*EXERCISE PROMPT*
An exact copy of all the data is required, with pictures left out.

*DATASET CONTENT*

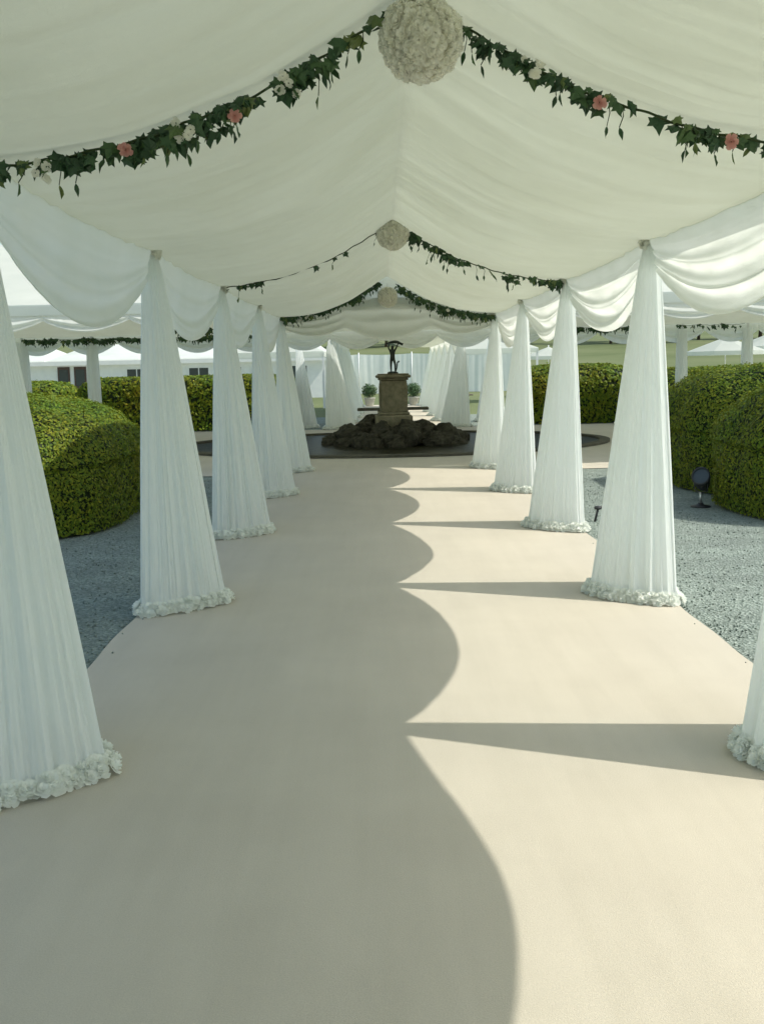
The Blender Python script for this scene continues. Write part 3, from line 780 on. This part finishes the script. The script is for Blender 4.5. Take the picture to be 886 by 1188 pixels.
# parasols on the meadow
def parasol(x, y, r, zb, zt, label, rz):
    t = thing('garden_parasol', label, 'parasol', (x, y, 0), rz, 'white parasols on the meadow')
    mb = MB(); N = 8; rim = []; top = []
    for i in range(N): a = 2*PI*i/N; rim.append((r*math.cos(a), r*math.sin(a), zb))
    vs = rim+[(q[0], q[1], zb-.16) for q in rim]+[(0, 0, zt)]
    mb.add(vs, [(i, (i+1) % N, 2*N) for i in range(N)]+[(i, N+i, N+(i+1) % N, (i+1) % N) for i in range(N)]); build(mb, 'canopy', 'roof', t, smooth=False)
    mb = MB(); mb.tube([(0, 0, 0), (0, 0, zt+.08)], .025, 8); build(mb, 'pole', 'white', t)
    mb = MB(); mb.lathe([(.25, 0), (.25, .06), (.05, .09)], 16); build(mb, 'base', 'kerb', t)
parasol(14.6, 45, 1.7, 1.95, 2.55, 'wide white parasol between the two posts above the right hedge', .2)
parasol(17.6, 47, 1.9, 2.15, 2.85, 'white parasol at the right frame edge above the hedge', .5)
parasol(8.2, 52, 1.3, 1.95, 2.4, 'small white parasol seen between the third and fourth right posts', .1)
parasol(4.6, 56, 1.6, 2.3, 2.9, 'white parasol just beyond the far walkway on the right', .1)
# white rail fence on the meadow
rf_ = thing('rail_fence', 'low white rail fence across the meadow beyond the right hedges', 'fence', (0, 50, 0))
mb = MB(); mb.box(6.6, -.02, 1.12, 26, .02, 1.24); mb.box(6.6, -.02, .62, 26, .02, .72); build(mb, 'rail', 'white', rf_, smooth=False)
for i in range(11):
    mb = MB(); mb.box(6.6+i*1.94-.05, .021, 0, 6.6+i*1.94+.05, .12, 1.34, .01); build(mb, 'fence_post', 'white', rf_, smooth=False)

# ---------------------------------------------------------------- ground spotlight
sp_ = thing('ground_spotlight', 'black garden spotlight on a short stake beside the right hedge', 'spotlight', (3.27, 11.15, .004), R(25)); sp_.scale = (.82, .82, .9)
mb = MB(); mb.lathe([(.13, 0), (.13, .015), (.05, .03), (.03, .05)], 20); build(mb, 'base', 'black', sp_)
mb = MB(); mb.tube([(0, 0, .04), (0, 0, .18)], .018, 10); build(mb, 'stake', 'metal', sp_)
mb = MB()
ax = Vector((-.45, -.35, .35)).normalized()
prof_ = [(-.14, .03), (-.13, .07), (-.06, .095), (.08, .115), (.14, .12), (.145, .10)]
c = Vector((.02, 0, .31)); u = ax.orthogonal().normalized(); w_ = ax.cross(u); vs = []
for h_, r_ in prof_:
    for k in range(20): a = 2*PI*k/20; vs.append(c+ax*h_+(u*math.cos(a)+w_*math.sin(a))*r_)
mb.add(vs, [(j*20+k, j*20+(k+1) % 20, (j+1)*20+(k+1) % 20, (j+1)*20+k) for j in range(5) for k in range(20)]+[tuple(range(19, -1, -1))])
hd = build(mb, 'lamp_head', 'black', sp_)
mb = MB(); mb.add([c+ax*.125+(u*math.cos(2*PI*k/20)+w_*math.sin(2*PI*k/20))*.108 for k in range(20)], [tuple(range(20))]); build(mb, 'lens', 'glass', hd, smooth=False)
mb = MB(); mb.tube([(-.0, -.125, .31), (-.0, -.12, .2), (0, 0, .175), (0, .12, .2), (0, .125, .31)], .009, 6); build(mb, 'bracket', 'black', sp_)
# tent pegs / small ground fixings on the gravel at right
for x, y, lab in ((1.95, 10.25, 'small metal ground peg beside the third right post'), (2.35, 13.3, 'small metal ground peg beside the fourth right post')):
    pg = thing('ground_peg', lab, 'ground peg', (x, y, .004), 0, 'ground pegs')
    mb = MB(); mb.tube([(0, 0, 0), (.03, 0, .13)], .012, 8); build(mb, 'spike', 'black', pg)
    mb = MB(); mb.lathe([(.035, .125), (.04, .14), (.03, .155)], 12, (.03, 0)); build(mb, 'cap', 'black', pg)

# loose stones of the gravel lying by the carpet edges
mb = MB(); rd = random.Random(77)
for i in range(5000):
    sd = rd.choice((-1, 1)); y = 4.4+10.5*rd.random()**1.4; x = sd*(1.76+rd.random()**1.5*1.7); r_ = rd.uniform(.004, .011)
    if rd.random() < .012: x = sd*rd.uniform(1.64, 1.72)
    z = .006+r_*.4+(.014 if abs(x) < 1.73 else 0); a = rd.random()*6.28; ca, sa = math.cos(a)*r_, math.sin(a)*r_; k = rd.uniform(.6, 1)
    mb.add([(x+ca, y+sa, z), (x-sa*k, y+ca*k, z), (x-ca, y-sa, z), (x+sa*k, y-ca*k, z), (x+rd.uniform(-.3, .3)*r_, y, z+r_*.75), (x, y, z-r_)],
           [(0, 1, 4), (1, 2, 4), (2, 3, 4), (3, 0, 4), (1, 0, 5), (2, 1, 5), (3, 2, 5), (0, 3, 5)])
tag(build(mb, 'gravel_stones', 'gravel', smooth=False), 'loose grey stones scattered on the gravel beside the carpet', 'gravel', kind='stuff')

*FULL ANSWER*
The Blender Python script for this scene continues. Write part 3, from line 780 on. This part finishes the script. The script is for Blender 4.5. Take the picture to be 886 by 1188 pixels.
# parasols on the meadow
def parasol(x, y, r, zb, zt, label, rz):
    t = thing('garden_parasol', label, 'parasol', (x, y, 0), rz, 'white parasols on the meadow')
    mb = MB(); N = 8; rim = []; top = []
    for i in range(N): a = 2*PI*i/N; rim.append((r*math.cos(a), r*math.sin(a), zb))
    vs = rim+[(q[0], q[1], zb-.16) for q in rim]+[(0, 0, zt)]
    mb.add(vs, [(i, (i+1) % N, 2*N) for i in range(N)]+[(i, N+i, N+(i+1) % N, (i+1) % N) for i in range(N)]); build(mb, 'canopy', 'roof', t, smooth=False)
    mb = MB(); mb.tube([(0, 0, 0), (0, 0, zt+.08)], .025, 8); build(mb, 'pole', 'white', t)
    mb = MB(); mb.lathe([(.25, 0), (.25, .06), (.05, .09)], 16); build(mb, 'base', 'kerb', t)
parasol(14.6, 45, 1.7, 1.95, 2.55, 'wide white parasol between the two posts above the right hedge', .2)
parasol(17.6, 47, 1.9, 2.15, 2.85, 'white parasol at the right frame edge above the hedge', .5)
parasol(8.2, 52, 1.3, 1.95, 2.4, 'small white parasol seen between the third and fourth right posts', .1)
parasol(4.6, 56, 1.6, 2.3, 2.9, 'white parasol just beyond the far walkway on the right', .1)
# white rail fence on the meadow
rf_ = thing('rail_fence', 'low white rail fence across the meadow beyond the right hedges', 'fence', (0, 50, 0))
mb = MB(); mb.box(6.6, -.02, 1.12, 26, .02, 1.24); mb.box(6.6, -.02, .62, 26, .02, .72); build(mb, 'rail', 'white', rf_, smooth=False)
for i in range(11):
    mb = MB(); mb.box(6.6+i*1.94-.05, .021, 0, 6.6+i*1.94+.05, .12, 1.34, .01); build(mb, 'fence_post', 'white', rf_, smooth=False)

# ---------------------------------------------------------------- ground spotlight
sp_ = thing('ground_spotlight', 'black garden spotlight on a short stake beside the right hedge', 'spotlight', (3.27, 11.15, .004), R(25)); sp_.scale = (.82, .82, .9)
mb = MB(); mb.lathe([(.13, 0), (.13, .015), (.05, .03), (.03, .05)], 20); build(mb, 'base', 'black', sp_)
mb = MB(); mb.tube([(0, 0, .04), (0, 0, .18)], .018, 10); build(mb, 'stake', 'metal', sp_)
mb = MB()
ax = Vector((-.45, -.35, .35)).normalized()
prof_ = [(-.14, .03), (-.13, .07), (-.06, .095), (.08, .115), (.14, .12), (.145, .10)]
c = Vector((.02, 0, .31)); u = ax.orthogonal().normalized(); w_ = ax.cross(u); vs = []
for h_, r_ in prof_:
    for k in range(20): a = 2*PI*k/20; vs.append(c+ax*h_+(u*math.cos(a)+w_*math.sin(a))*r_)
mb.add(vs, [(j*20+k, j*20+(k+1) % 20, (j+1)*20+(k+1) % 20, (j+1)*20+k) for j in range(5) for k in range(20)]+[tuple(range(19, -1, -1))])
hd = build(mb, 'lamp_head', 'black', sp_)
mb = MB(); mb.add([c+ax*.125+(u*math.cos(2*PI*k/20)+w_*math.sin(2*PI*k/20))*.108 for k in range(20)], [tuple(range(20))]); build(mb, 'lens', 'glass', hd, smooth=False)
mb = MB(); mb.tube([(-.0, -.125, .31), (-.0, -.12, .2), (0, 0, .175), (0, .12, .2), (0, .125, .31)], .009, 6); build(mb, 'bracket', 'black', sp_)
# tent pegs / small ground fixings on the gravel at right
for x, y, lab in ((1.95, 10.25, 'small metal ground peg beside the third right post'), (2.35, 13.3, 'small metal ground peg beside the fourth right post')):
    pg = thing('ground_peg', lab, 'ground peg', (x, y, .004), 0, 'ground pegs')
    mb = MB(); mb.tube([(0, 0, 0), (.03, 0, .13)], .012, 8); build(mb, 'spike', 'black', pg)
    mb = MB(); mb.lathe([(.035, .125), (.04, .14), (.03, .155)], 12, (.03, 0)); build(mb, 'cap', 'black', pg)

# loose stones of the gravel lying by the carpet edges
mb = MB(); rd = random.Random(77)
for i in range(5000):
    sd = rd.choice((-1, 1)); y = 4.4+10.5*rd.random()**1.4; x = sd*(1.76+rd.random()**1.5*1.7); r_ = rd.uniform(.004, .011)
    if rd.random() < .012: x = sd*rd.uniform(1.64, 1.72)
    z = .006+r_*.4+(.014 if abs(x) < 1.73 else 0); a = rd.random()*6.28; ca, sa = math.cos(a)*r_, math.sin(a)*r_; k = rd.uniform(.6, 1)
    mb.add([(x+ca, y+sa, z), (x-sa*k, y+ca*k, z), (x-ca, y-sa, z), (x+sa*k, y-ca*k, z), (x+rd.uniform(-.3, .3)*r_, y, z+r_*.75), (x, y, z-r_)],
           [(0, 1, 4), (1, 2, 4), (2, 3, 4), (3, 0, 4), (1, 0, 5), (2, 1, 5), (3, 2, 5), (0, 3, 5)])
tag(build(mb, 'gravel_stones', 'gravel', smooth=False), 'loose grey stones scattered on the gravel beside the carpet', 'gravel', kind='stuff')